The Northern California chapter of the Society for Professional Journalists has given out their annual James Madison Award in the Advocacy category to the legal team that filed a class action suit against the Oakland Police Department over thousands of backed-up public records requests. Journalists Scott Morris, Brian Krans and Sarah Belle Lin, and Oakland Privacy filed the suit on behalf of all requesters and the legal team secured a settlement that required the processing of all requests, including some backed up for almost a decade or more, within the next two years.

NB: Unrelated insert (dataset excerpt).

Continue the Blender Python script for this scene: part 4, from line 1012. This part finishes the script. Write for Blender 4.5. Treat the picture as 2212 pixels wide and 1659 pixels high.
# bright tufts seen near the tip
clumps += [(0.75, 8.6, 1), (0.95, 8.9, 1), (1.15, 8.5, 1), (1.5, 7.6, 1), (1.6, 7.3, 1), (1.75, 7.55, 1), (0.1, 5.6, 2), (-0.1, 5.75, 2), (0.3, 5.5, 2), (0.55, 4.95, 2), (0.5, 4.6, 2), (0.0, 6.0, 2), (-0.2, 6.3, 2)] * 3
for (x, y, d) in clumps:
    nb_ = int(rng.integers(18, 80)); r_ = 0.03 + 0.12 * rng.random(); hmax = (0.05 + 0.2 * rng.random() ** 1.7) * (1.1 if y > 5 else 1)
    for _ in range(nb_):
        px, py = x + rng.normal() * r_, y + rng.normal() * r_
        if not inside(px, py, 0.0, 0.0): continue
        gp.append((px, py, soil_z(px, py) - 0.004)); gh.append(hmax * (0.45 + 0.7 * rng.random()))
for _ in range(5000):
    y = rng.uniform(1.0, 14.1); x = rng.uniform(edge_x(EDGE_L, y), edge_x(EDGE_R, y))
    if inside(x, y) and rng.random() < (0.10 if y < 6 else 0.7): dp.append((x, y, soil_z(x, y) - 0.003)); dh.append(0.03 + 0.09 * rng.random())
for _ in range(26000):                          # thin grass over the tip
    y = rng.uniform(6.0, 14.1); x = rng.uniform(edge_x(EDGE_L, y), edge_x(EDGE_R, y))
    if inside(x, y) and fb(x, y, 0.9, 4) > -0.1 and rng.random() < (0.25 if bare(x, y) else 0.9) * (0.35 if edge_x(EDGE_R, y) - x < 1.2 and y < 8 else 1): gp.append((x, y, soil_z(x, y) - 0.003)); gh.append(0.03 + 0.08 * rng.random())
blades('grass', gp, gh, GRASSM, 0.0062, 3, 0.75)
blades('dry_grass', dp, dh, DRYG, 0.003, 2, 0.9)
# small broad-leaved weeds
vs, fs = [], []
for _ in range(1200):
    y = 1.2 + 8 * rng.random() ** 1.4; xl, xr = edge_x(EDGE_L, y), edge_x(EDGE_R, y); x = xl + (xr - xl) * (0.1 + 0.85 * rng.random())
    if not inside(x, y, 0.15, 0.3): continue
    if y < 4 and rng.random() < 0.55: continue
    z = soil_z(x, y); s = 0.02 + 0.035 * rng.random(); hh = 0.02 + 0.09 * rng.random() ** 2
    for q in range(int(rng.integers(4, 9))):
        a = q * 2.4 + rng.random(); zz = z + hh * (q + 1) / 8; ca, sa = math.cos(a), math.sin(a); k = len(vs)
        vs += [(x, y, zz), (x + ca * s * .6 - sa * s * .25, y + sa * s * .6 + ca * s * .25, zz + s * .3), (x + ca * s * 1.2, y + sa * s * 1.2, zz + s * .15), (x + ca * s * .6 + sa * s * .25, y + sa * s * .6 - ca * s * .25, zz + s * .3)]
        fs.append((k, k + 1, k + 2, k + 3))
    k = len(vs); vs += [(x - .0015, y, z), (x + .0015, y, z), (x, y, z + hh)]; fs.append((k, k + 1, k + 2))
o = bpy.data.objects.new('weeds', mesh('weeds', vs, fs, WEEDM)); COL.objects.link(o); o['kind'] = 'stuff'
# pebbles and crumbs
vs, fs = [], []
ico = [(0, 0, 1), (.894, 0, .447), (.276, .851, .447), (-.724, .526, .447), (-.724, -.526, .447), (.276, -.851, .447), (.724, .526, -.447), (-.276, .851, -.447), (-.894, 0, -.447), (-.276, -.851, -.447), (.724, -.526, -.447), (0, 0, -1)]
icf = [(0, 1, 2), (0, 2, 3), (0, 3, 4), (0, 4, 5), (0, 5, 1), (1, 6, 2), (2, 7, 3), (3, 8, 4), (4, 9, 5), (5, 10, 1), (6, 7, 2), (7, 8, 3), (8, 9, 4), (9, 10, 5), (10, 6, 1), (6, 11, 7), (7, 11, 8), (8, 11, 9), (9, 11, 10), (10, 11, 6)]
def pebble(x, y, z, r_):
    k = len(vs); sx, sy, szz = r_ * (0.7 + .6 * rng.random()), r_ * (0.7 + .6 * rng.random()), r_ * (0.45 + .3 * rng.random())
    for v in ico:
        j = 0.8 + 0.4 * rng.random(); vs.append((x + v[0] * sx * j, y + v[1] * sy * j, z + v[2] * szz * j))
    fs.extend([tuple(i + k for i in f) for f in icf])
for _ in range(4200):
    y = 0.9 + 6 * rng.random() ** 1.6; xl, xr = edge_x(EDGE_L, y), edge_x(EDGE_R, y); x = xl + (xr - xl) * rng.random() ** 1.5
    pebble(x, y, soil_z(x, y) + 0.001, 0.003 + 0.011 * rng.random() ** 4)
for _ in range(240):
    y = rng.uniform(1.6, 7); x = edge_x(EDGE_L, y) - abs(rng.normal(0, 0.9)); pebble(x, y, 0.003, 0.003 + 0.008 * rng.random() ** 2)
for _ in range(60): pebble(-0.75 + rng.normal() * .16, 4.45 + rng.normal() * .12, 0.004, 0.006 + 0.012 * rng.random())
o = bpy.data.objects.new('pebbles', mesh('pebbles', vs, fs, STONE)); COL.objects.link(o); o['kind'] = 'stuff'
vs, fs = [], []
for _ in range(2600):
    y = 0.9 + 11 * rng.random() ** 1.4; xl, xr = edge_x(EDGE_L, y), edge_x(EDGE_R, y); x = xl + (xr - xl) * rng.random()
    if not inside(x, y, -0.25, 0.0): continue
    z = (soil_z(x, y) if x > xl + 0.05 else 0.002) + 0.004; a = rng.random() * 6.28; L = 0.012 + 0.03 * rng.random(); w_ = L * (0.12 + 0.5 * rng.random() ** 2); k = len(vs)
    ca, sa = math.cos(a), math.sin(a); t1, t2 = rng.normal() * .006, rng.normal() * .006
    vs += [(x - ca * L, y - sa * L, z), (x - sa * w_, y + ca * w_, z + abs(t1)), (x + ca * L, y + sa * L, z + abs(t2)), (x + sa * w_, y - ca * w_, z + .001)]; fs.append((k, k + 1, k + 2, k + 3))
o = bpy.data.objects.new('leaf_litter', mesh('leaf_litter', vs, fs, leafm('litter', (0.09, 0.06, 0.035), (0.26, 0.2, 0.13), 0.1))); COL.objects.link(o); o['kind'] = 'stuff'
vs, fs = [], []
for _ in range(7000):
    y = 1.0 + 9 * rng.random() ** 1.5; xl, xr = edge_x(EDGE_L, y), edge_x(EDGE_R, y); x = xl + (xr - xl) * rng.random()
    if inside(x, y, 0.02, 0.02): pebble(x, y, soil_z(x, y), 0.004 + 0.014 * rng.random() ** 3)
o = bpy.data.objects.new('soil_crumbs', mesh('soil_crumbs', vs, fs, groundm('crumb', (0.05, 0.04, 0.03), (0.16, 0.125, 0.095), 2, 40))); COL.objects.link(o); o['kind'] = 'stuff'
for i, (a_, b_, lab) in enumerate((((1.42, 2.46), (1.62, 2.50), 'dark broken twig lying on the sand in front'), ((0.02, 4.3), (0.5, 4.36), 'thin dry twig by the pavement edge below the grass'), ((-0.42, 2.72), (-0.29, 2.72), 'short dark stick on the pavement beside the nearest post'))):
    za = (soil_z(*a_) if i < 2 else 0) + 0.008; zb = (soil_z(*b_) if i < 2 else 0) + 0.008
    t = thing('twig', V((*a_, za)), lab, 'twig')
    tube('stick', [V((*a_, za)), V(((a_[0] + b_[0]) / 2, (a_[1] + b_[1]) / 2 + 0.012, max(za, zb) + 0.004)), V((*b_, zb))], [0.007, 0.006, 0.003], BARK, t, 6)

SPJ’s Award committee stated: Representing journalists facing burdensome wait times for public records, this legal team compelled the Oakland Police Department to reform their public records process to reduce delays and make records promptly available. On behalf of journalists Scott Morris, Sarah Belle Lin, and Brian Krans – plus citizens’ coalition Oakland Privacy and its director of research, Michael Katz-Lacabe – the team successfully sued OPD in a class action lawsuit, forcing the department to clear its backlog of public records requests and ensure timely responses going forward. The coalition’s persistence has had immediately tangible results: since the lawsuit was filed in 2020, OPD has cleared over 4,000 outstanding records requests.
Last year, Oakland Privacy’s lawsuit against the City of Vallejo after the secret acquisition of a cell site simulator won the Madison Award in the citizen activism category.